Summer of discontent

issue 28 July 2012

The ninth of August will mark the fifth anniversary of the beginning of the credit crunch: the day in 2007 that the banks found themselves frozen out of the debt markets, leading to the Northern Rock collapse and on to the more general banking crisis of 2008. By this stage of the Great Depression, western economies were not only growing again; they had surpassed the level at which they had peaked in the late 1920s. Unemployment was falling and the banking system had regained some solidity.

It is no longer accurate, therefore, to describe the economic crisis as the ‘worst since the 1930s’. On some measures it is worse than that. The banks are still far from safe and there is no end yet in sight to the second trough of Britain’s double-dip recession. On Wednesday the Office for National Statistics reported that national economic output had fallen by 0.7 per cent in the second quarter of 2012, a gloomier figure than even the most downbeat experts had anticipated. The ONS blamed the slump in the construction sector, the extra Jubilee bank holiday and the bad weather. But over everything hangs the black cloud of the euro crisis.

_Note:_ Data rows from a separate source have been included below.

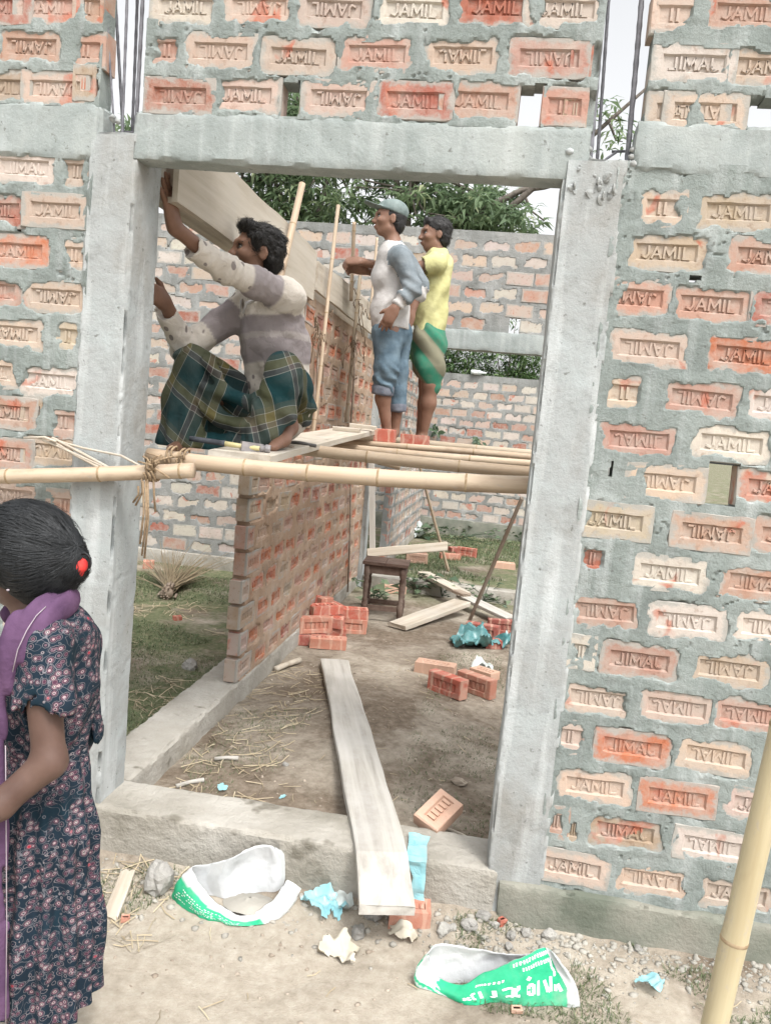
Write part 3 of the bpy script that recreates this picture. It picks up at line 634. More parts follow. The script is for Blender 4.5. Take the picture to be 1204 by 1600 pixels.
def crown(center, rad, nclus, per, leafL, rng, dens=1., bottom=-.9):
    out = []
    c = rng.normal(0, 1, (nclus*3, 3)); c /= np.linalg.norm(c, axis=1)[:, None]; c *= (rng.random(nclus*3)**.38)[:, None]
    c = c[c[:, 2] > bottom]; nz = fbm(c*2.2+center, 3); c = c[nz > -.12][:nclus]
    c = c*rad*(1+.22*vnoise(c*2.4+5)[:, None])
    out = np.array(center)+c
    k = len(out); B = np.repeat(out, per, 0); n = len(B)
    a = rng.random(n)*2*math.pi; el = rng.normal(.12, .38, n)
    Dr = np.stack([np.cos(a)*np.cos(el), np.sin(a)*np.cos(el), np.sin(el)-.18], -1)
    B = B+Dr*.03+rng.normal(0, .03, (n, 3))
    Nr = np.stack([rng.normal(0, .3, n), rng.normal(0, .3, n), np.ones(n)], -1)
    Ln = leafL*rng.uniform(.6, 1.2, n)
    V, F = leaves(B, Dr, Nr, Ln, Ln*rng.uniform(.19, .27, n), .22)
    tone = np.repeat(np.clip(.42+.28*rng.normal(0, 1, k)*.7, 0, 1), per)+rng.normal(0, .12, n)
    return V, F, np.repeat(np.clip(tone, 0, 1), 5), out
def tree(label, base, trunk_h, crowns, leafL, rng, limb_r=.12, extra=()):
    t = thing('mango_tree', label, 'tree', tuple(base), 'trees beyond the rear wall')
    b = np.array(base, float); fork = b+[0, 0, trunk_h]; mb = MB()
    mb.tube([b-[0, 0, .2], b+[.05, 0, trunk_h*.5], fork], [limb_r*1.7, limb_r*1.25, limb_r], 9)
    VV, FF, TT, n = [], [], [], 0
    for (c, r, nc, per) in crowns:
        c = np.array(c, float); V, F, tn, cl = crown(c, np.array(r), nc, per, leafL, rng)
        mid = (fork+c)/2+rng.normal(0, .2, 3); mb.tube([fork, mid, c, c+(c-mid)*.4], [limb_r*.8, limb_r*.55, limb_r*.3, .02], 7)
        for q in cl[::14]: mb.tube([c+(q-c)*.1, c+(q-c)*.55+rng.normal(0, .08, 3)-[0, 0, .06], q], [limb_r*.25, limb_r*.13, .008], 5)
        VV.append(V); FF.append(F+n); TT.append(tn); n += len(V)
    for P, r in extra: mb.tube(P, r, 6)
    mb.put('trunk', M['bark'], t, True)
    put('crown', np.concatenate(VV), np.concatenate(FF), M['leaf'], t, attrs={'tone': np.concatenate(TT)})
    return t
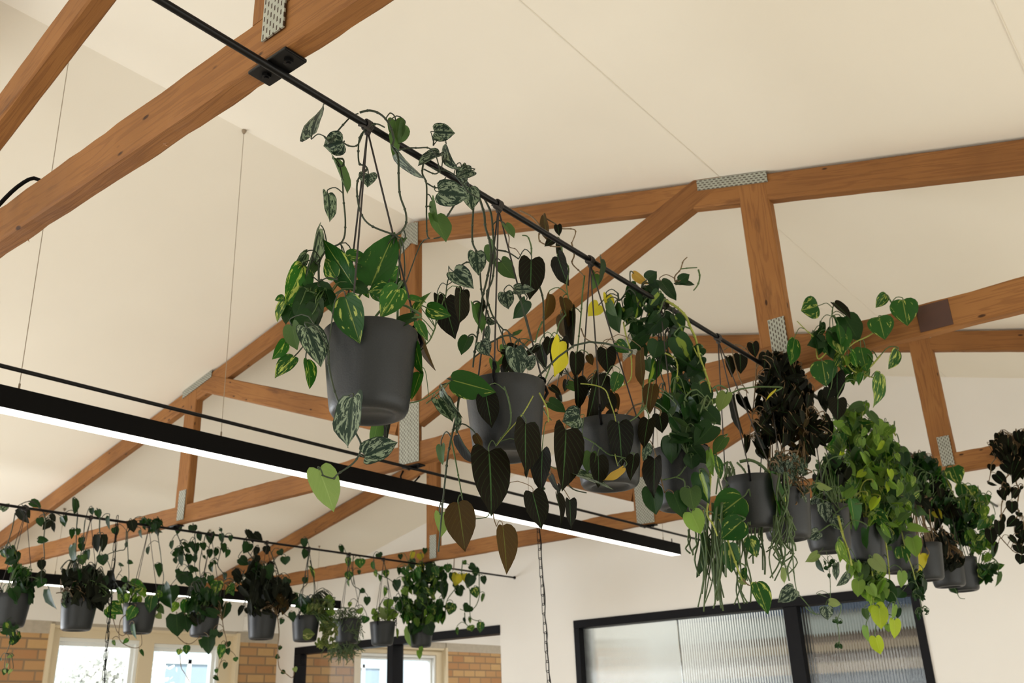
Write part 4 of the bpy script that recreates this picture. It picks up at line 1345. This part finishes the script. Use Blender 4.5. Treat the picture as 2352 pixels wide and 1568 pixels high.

Every few weeks markets slide in response to a renewed surge in the borrowing costs which southern eurozone countries must pay in order to service their crippling debts. There is a summit, at which another rescue package is agreed. Then the problem drifts away again for a few weeks before, once again, investors do not like what they see. As we went to press the yield on Spanish gilts was pushing 7.65 per cent. It has shown few signs of settling below 7 per cent, the level widely considered to be sustainable. The game of preserving the euro is essentially up, yet as Daniel Hannan points out on page 20, those in power continue to fool themselves that the euro is the solution rather than the problem.